The sci-fi undercurrents of Trevelyan’s work have been noted before, and I would also insert such inevitable touchstones as the visionary inventor Buckminster Fuller (whose work is ably outlined in the perceptive gallery text by curator Abby Cunnane), and such historic art practices stemming from architectural roots as those of Ant Farm, Archigram, and Gordon Matta-Clark, as well as the utterly prosaic but cheerfully utopian suburban “dome homes” of the 1970s. Trevelyan’s title The Light Fantastic summons an image of its careful creator almost defying gravity at times, in order to conjure a work impressive in its wispy fragility, as if there and not there, a transparent feat of architectonic prestidigitation. Perhaps this is where the “fantastical” bit really kicks in.

Trevelyan’s work has been well served by its placement in the alcove-like enclosure of the Hirschfeld Gallery space, almost as if one could stumble across it without it being immediately evident. Unfortunately I would imagine that the gallery is more troubled about the ability of visitors to literally stumble into the work, and potentially cause damage, so that now the perimeter of Trevelyan’s construction is awkwardly framed by a taped off square on the floor of the space. If one can manage to overlook this aspect of the installation, it remains highly elegant and engaging.

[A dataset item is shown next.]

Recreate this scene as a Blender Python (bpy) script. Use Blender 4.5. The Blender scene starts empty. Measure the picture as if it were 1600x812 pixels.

I would also simply note that just as I zeroed in to inspect Trevelyan’s work, strains of The Byrds (Eight miles high ‘and when you touch down/You’ll find that it’s stranger than known’) then Captain Beefheart (‘I have to run so far to find a clear spot/Sun’s all hottin’ and a rottin’ hot’) wafted in from Roger Shepherd’s digital “mix tape” just outside the space, providing a serendipitously apt soundtrack of late-Modern pop, leaving my foot tapping perilously close to the dome.